Portrait of a Wide Seas Islander by Victoria Goddard

A short side novella to complement The Hands of the Emperor from the point of view of the beloved Buru Tovo. It’s a short and sharp and sweet and occasionally funny novella that I think of fondly and plan to reread.

Legends and Lattes by Travis Baldree
I genuinely cannot believe this a debut novel, it’s so good. Baldree really succeeded at exactly what he set out to do, which was to write an extremely cozy novel. This is the peak of what “cozy fantasy” aims to be. I enjoyed all the characters, and the setting was fun, though I suspect it’s an area that will be better in future books of his. The plot that was included was not necessarily my favourite, but it only slightly detracted from my enjoyment. I recommend reading this with a warm drink and a pastry on hand.

The Lights of Ystrac’s Woods by Alexandra Rowland
This was another book that felt like it was written, just for me, specifically! It’s a great little novella, about friendship and fear and creativity. It’s very cozy (reading word of the year, it seems!) and I loved the characters. The story is tight and contained, but gives hints to a wider world that I hope I get the chance to see.
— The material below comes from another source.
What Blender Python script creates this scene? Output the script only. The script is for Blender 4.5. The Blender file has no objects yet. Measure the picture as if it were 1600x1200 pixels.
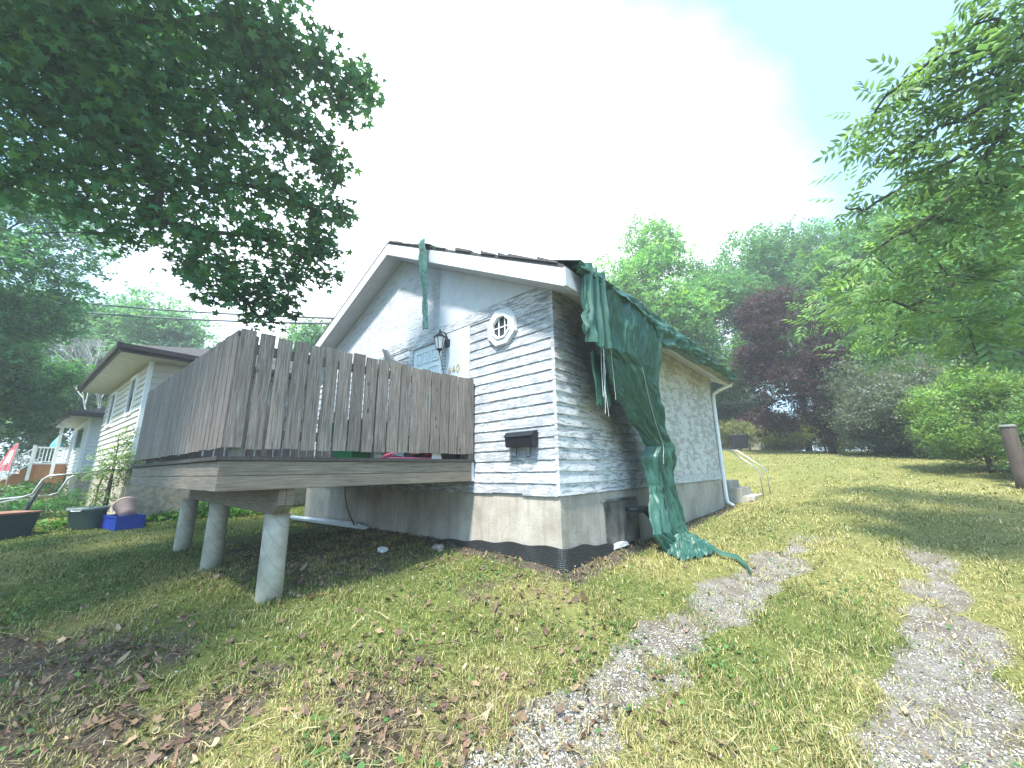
import bpy, math, random
import numpy as np
from mathutils import Vector, Matrix
random.seed(7); RNG = np.random.default_rng(11)
scene = bpy.context.scene
COL = scene.collection
R = math.radians

# ------------------------------------------------------------------ camera
cam_d = bpy.data.cameras.new('camera'); cam = bpy.data.objects.new('camera', cam_d); COL.objects.link(cam)
scene.camera = cam
cam_d.sensor_fit = 'HORIZONTAL'; cam_d.sensor_width = 36.0; cam_d.lens = 36.0*591/1600
cam_d.clip_start = 0.05; cam_d.clip_end = 1500
_p, _r = R(12.769), R(-0.845)
fwd = Vector((0, math.cos(_p), math.sin(_p))); up0 = Vector((0, -math.sin(_p), math.cos(_p))); rt0 = Vector((1, 0, 0))
# photograph's verticals lean slightly: roll about the view axis
rt = rt0*math.cos(_r) + up0*math.sin(-_r)*-1
upv = fwd.cross(rt)*-1
rt = rt.normalized(); upv = rt.cross(fwd)
M = Matrix(((rt.x, upv.x, -fwd.x, 0), (rt.y, upv.y, -fwd.y, 0), (rt.z, upv.z, -fwd.z, 1.55), (0, 0, 0, 1)))
cam.matrix_world = M
scene.render.resolution_x = 1024; scene.render.resolution_y = 768

# ------------------------------------------------------------------ light
SUN_AZ, SUN_EL = R(-152), R(60)         # azimuth from +Y, clockwise
sd = Vector((math.sin(SUN_AZ)*math.cos(SUN_EL), math.cos(SUN_AZ)*math.cos(SUN_EL), math.sin(SUN_EL)))
world = bpy.data.worlds.new('World'); scene.world = world; world.use_nodes = True
nt = world.node_tree; nt.nodes.clear()
N = nt.nodes.new; LK = nt.links.new
out = N('ShaderNodeOutputWorld'); bg = N('ShaderNodeBackground'); sky = N('ShaderNodeTexSky')
sky.sky_type = 'NISHITA'; sky.sun_disc = False; sky.sun_elevation = SUN_EL; sky.sun_rotation = SUN_AZ % (2*math.pi)
sky.air_density = 1.0; sky.dust_density = 2.0; sky.ozone_density = 1.2
tc = N('ShaderNodeTexCoord'); mp = N('ShaderNodeMapping'); mp.inputs['Scale'].default_value = (1, 1, 1.6)
nz = N('ShaderNodeTexNoise'); nz.inputs['Scale'].default_value = 1.6; nz.inputs['Detail'].default_value = 5; nz.inputs['Roughness'].default_value = .5; nz.inputs['Distortion'].default_value = .4
LK(tc.outputs['Generated'], mp.inputs[0]); LK(mp.outputs[0], nz.inputs['Vector'])
# thin bright cloud bank low in the north, opening to clear cyan sky elsewhere
dt = N('ShaderNodeVectorMath'); dt.operation = 'DOT_PRODUCT'; dt.inputs[1].default_value = (-.12, .93, .34); LK(tc.outputs['Generated'], dt.inputs[0])
ad = N('ShaderNodeMath'); ad.operation = 'MULTIPLY_ADD'; LK(nz.outputs['Fac'], ad.inputs[0]); ad.inputs[1].default_value = .55; LK(dt.outputs['Value'], ad.inputs[2])
cr = N('ShaderNodeValToRGB'); cr.color_ramp.elements[0].position = .81; cr.color_ramp.elements[1].position = 1.12
cr.color_ramp.elements[0].color = (.12, .12, .12, 1); cr.color_ramp.elements[1].color = (.95, .95, .95, 1)
sc_ = N('ShaderNodeMath'); sc_.operation = 'MULTIPLY'; sc_.inputs[1].default_value = .84; LK(ad.outputs[0], sc_.inputs[0])
LK(sc_.outputs[0], cr.inputs[0])
mx = N('ShaderNodeMix'); mx.data_type = 'RGBA'
mx.inputs['B'].default_value = (5.2, 5.5, 5.9, 1)
tint = N('ShaderNodeMix'); tint.data_type = 'RGBA'; tint.blend_type = 'MULTIPLY'; tint.inputs['Factor'].default_value = 1; tint.inputs['B'].default_value = (.50, .86, .98, 1)
LK(sky.outputs[0], tint.inputs['A']); LK(tint.outputs['Result'], mx.inputs['A']); LK(cr.outputs[0], mx.inputs['Factor']); LK(mx.outputs['Result'], bg.inputs[0])
bg.inputs[1].default_value = 0.15; LK(bg.outputs[0], out.inputs[0])
sun_d = bpy.data.lights.new('sun', 'SUN'); sun = bpy.data.objects.new('sun', sun_d); COL.objects.link(sun)
sun_d.energy = 3.3; sun_d.angle = R(5.0); sun_d.color = (1, .95, .86)
sun.rotation_euler = sd.to_track_quat('Z', 'Y').to_euler()
sun.location = (0, 0, 30)
vs = scene.view_settings; vs.view_transform = 'Standard'; vs.look = 'None'; vs.gamma = 1; vs.exposure = 1.85; vs.use_curve_mapping = False

# ------------------------------------------------------------------ materials
def mat(name):
    m = bpy.data.materials.new(name); m.use_nodes = True; t = m.node_tree
    b = t.nodes['Principled BSDF']
    return m, t, b
def node(t, kind, **kw):
    n = t.nodes.new(kind)
    for k, v in kw.items():
        if k in n.inputs: n.inputs[k].default_value = v
        else: setattr(n, k, v)
    return n
def ramp(t, src, stops, interp='LINEAR'):
    r = t.nodes.new('ShaderNodeValToRGB'); r.color_ramp.interpolation = interp
    e = r.color_ramp.elements
    while len(e) < len(stops): e.new(.5)
    for i, (p, c) in enumerate(stops):
        e[i].position = p; e[i].color = (*c, 1) if len(c) == 3 else c
    t.links.new(src, r.inputs[0]); return r.outputs[0]
def g(v): return (v, v, v)
def mixc(t, fac, a, b, mode='MIX'):
    m = t.nodes.new('ShaderNodeMix'); m.data_type = 'RGBA'; m.blend_type = mode
    for s, v in (('Factor', fac), ('A', a), ('B', b)):
        if isinstance(v, bpy.types.NodeSocket): t.links.new(v, m.inputs[s])
        elif s == 'Factor': m.inputs[s].default_value = v
        else: m.inputs[s].default_value = (*v, 1)
    return m.outputs['Result']
def math_(t, op, a, b=0.0, c=None):
    m = t.nodes.new('ShaderNodeMath'); m.operation = op
    for i, v in enumerate((a, b) if c is None else (a, b, c)):
        if isinstance(v, bpy.types.NodeSocket): t.links.new(v, m.inputs[i])
        else: m.inputs[i].default_value = v
    return m.outputs[0]
def coords(t, scale=(1, 1, 1), kind='Object', rnd=False):
    c = t.nodes.new('ShaderNodeTexCoord'); m = t.nodes.new('ShaderNodeMapping'); m.inputs['Scale'].default_value = scale
    t.links.new(c.outputs[kind], m.inputs[0])
    if rnd:
        oi = t.nodes.new('ShaderNodeObjectInfo'); vm = t.nodes.new('ShaderNodeVectorMath'); vm.operation = 'SCALE'
        vm.inputs[0].default_value = (37, 53, 71); t.links.new(oi.outputs['Random'], vm.inputs['Scale']); t.links.new(vm.outputs[0], m.inputs['Location'])
    return m.outputs[0]
def noise(t, vec, scale, detail=4, rough=.5, dist=0):
    n = node(t, 'ShaderNodeTexNoise', Scale=scale, Detail=detail, Roughness=rough, Distortion=dist)
    t.links.new(vec, n.inputs['Vector']); return n.outputs['Fac']
def bump(t, b, h, strength=.3, dist=.01):
    n = t.nodes.new('ShaderNodeBump'); n.inputs['Strength'].default_value = strength; n.inputs['Distance'].default_value = dist
    t.links.new(h, n.inputs['Height']); t.links.new(n.outputs[0], b.inputs['Normal'])
def simple(name, col, rough=.6, metal=0, var=.12, scale=12, bmp=.1):
    m, t, b = mat(name); v = coords(t)
    n = noise(t, v, scale, 5, .6)
    dark = tuple(c*(1-var*1.6) for c in col); lite = tuple(min(1, c*(1+var)) for c in col)
    t.links.new(ramp(t, n, [(.3, dark), (.7, lite)]), b.inputs['Base Color'])
    b.inputs['Roughness'].default_value = rough; b.inputs['Metallic'].default_value = metal
    if bmp: bump(t, b, n, bmp, .01)
    return m
MT = {}
def peel_mat(name, amount, bare=(.20, .215, .245), dirt=True, stretch=(2.2, 2.2, 15), paint=(.56, .575, .61)):
    m, t, b = mat(name)
    v = coords(t, stretch, 'Object'); v1 = coords(t, (1, 1, 1), 'Object'); vr = coords(t, (1, 1, 1), 'Object', rnd=True)
    n1 = noise(t, v, 2.2, 8, .68, .3); n2 = noise(t, v1, 1.1, 3, .5); n3 = noise(t, coords(t, tuple(q*2.6 for q in stretch)), 3.0, 6, .7)
    s = math_(t, 'ADD', math_(t, 'MULTIPLY', n1, 1.0), math_(t, 'MULTIPLY', n2, .3))
    s = math_(t, 'ADD', s, math_(t, 'MULTIPLY', n3, .42))
    oi = t.nodes.new('ShaderNodeObjectInfo'); s = math_(t, 'ADD', s, math_(t, 'MULTIPLY', oi.outputs['Random'], .07))
    k = ramp(t, s, [(amount+.15, g(0)), (amount+.165, g(1))])
    grain = noise(t, coords(t, (1.5, 1.5, 60)), 6, 4, .6)
    barec = ramp(t, grain, [(.3, tuple(c*.65 for c in bare)), (.7, tuple(c*1.25 for c in bare))])
    pn = noise(t, v1, 5, 4, .6)
    paintc = ramp(t, pn, [(.25, tuple(c*.82 for c in paint)), (.6, paint)])
    # thin, half-worn paint shows the grain
    th = ramp(t, s, [(amount+.15, g(0)), (amount+.34, g(.45))])
    barec = mixc(t, .15, barec, paintc)
    thin = mixc(t, th, barec, paintc)
    c = mixc(t, k, paintc, barec)
    c = mixc(t, ramp(t, noise(t, coords(t, (5, 5, 9)), 4, 6, .7), [(.5, g(0)), (.62, g(.55))]), c, tuple(p*.62 for p in paint))
    if dirt:   # dark grey-green diagonal band on the wall under the hanging tarp
        sp = t.nodes.new('ShaderNodeSeparateXYZ'); t.links.new(v1, sp.inputs[0])
        # centre line of band runs (y 0.6,z 3.3) -> (y 2.2,z 1.75)
        d = math_(t, 'ADD', math_(t, 'MULTIPLY', sp.outputs['Y'], .70), math_(t, 'MULTIPLY', sp.outputs['Z'], .72))
        d = math_(t, 'ABSOLUTE', math_(t, 'SUBTRACT', d, 2.72))
        d = math_(t, 'ADD', d, math_(t, 'MULTIPLY', math_(t, 'SUBTRACT', noise(t, v1, 3, 5, .6), .5), 1.0))
        k2 = ramp(t, d, [(.05, g(.82)), (.55, g(0))])
        on = math_(t, 'GREATER_THAN', sp.outputs['X'], -.03)
        lim = ramp(t, math_(t, 'MULTIPLY', sp.outputs['Y'], .25), [(.0, g(0)), (.12, g(1)), (.55, g(1)), (.68, g(0))])
        c = mixc(t, math_(t, 'MULTIPLY', math_(t, 'MULTIPLY', k2, on), lim), c, (.10, .125, .12))
    t.links.new(c, b.inputs['Base Color']); b.inputs['Roughness'].default_value = .75
    bump(t, b, math_(t, 'SUBTRACT', math_(t, 'MULTIPLY', grain, .4), k), .5, .004)
    return m
MT['peel_front'] = peel_mat('peeling_paint_front', .725)
MT['peel_side'] = peel_mat('peeling_paint_side', .752)
MT['peel_sheet'] = peel_mat('peeling_paint_sheet', .757, bare=(.36, .335, .32), dirt=False, stretch=(1.3, 1.3, 4), paint=(.62, .62, .64))
MT['peel_trim'] = peel_mat('peeling_paint_trim', .77, dirt=False)
MT['white'] = simple('white_paint', (.54, .555, .60), .5, 0, .06, 6, .05)
MT['white_clean'] = simple('white_vinyl', (.80, .82, .85), .4, 0, .03, 6, 0)
MT['panel'] = simple('white_panel_paint', (.48, .52, .57), .6, 0, .05, 3, .08)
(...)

Some By Virtue Fall by Alexandra Rowland
This was also excellent, but in a very different way than The Lights of Ystrac’s Woods. This didn’t feel written for me, but it was so tightly done, and such a fun fast read that giving it anything less than 5-stars would feel dishonest. The dialogue was witty, the characters were lovingly and frustrating human. It provides contrast to The Light of Ystrac’s Woods which is in the same series, but stands alone, was another delicious glimpse into the setting of the Seven Gods.

The Thief by Megan Whalen Turner
This is a young adult novel, but like the other YA books I’ve recommended, I strongly feel it can be enjoyed by readers of any age. At its core, this story is a heist, and I would recommend it to enjoyers of Leverage or White Collar. Gen, the main character, is a real delight in this book, and in the other books of the series which I’ve also enjoyed, though none of the others have received a full 5-stars. The world felt a little typical at first, with a Mediterranean inspired setting, but the way Turner plays it out is unique. The setting also provides some good shocks and twists that had me putting the book aside for a moment to laugh in delight.

Going Postal by Terry Pratchett
This was a re-read of perhaps my favourite Pratchett novel, and it was a delight this time around as well. I love the main character, Moist Von Lipwig, and the setting of Ankh-Morpork. The book is clever and kind and witty, all in the right measures. I would recommend this as a starting place for readers looking to try out Pratchett’s wide selection of books.

At the Feet of the Sun by Victoria Goddard

Although this was the only one of Goddard’s books to get 5-stars this year, I read several of her other works and largely enjoyed them. At the Feet of the Sun, the sequel to The Hands of the Emperor, though, is special. It’s very different from The Hands of the Emperor which is always very down to earth, while this book rises to the heights of myths and legends. All the way through, Cliopher is a delight. I really don’t know if this will be as beloved to me as The Hands of the Emperor is. Unlike The Hands of the Emperor, this book doesn’t feel like it was written for me, but it was still fun. The pacing was better than in the first book, and the plot arcs allowed for things to resolve before the final arc, which seems preferable to me than the format of The Hands of the Emperor.

As you can tell by the fact only this book gets a second paragraph, I have some thoughts on it. It’s also extremely long, and quite a lot happens (unlike The Hands of the Emperor where it’s so long, and nothing happens, in the best way possible). I look forward to seeing what Goddard writes going into the future.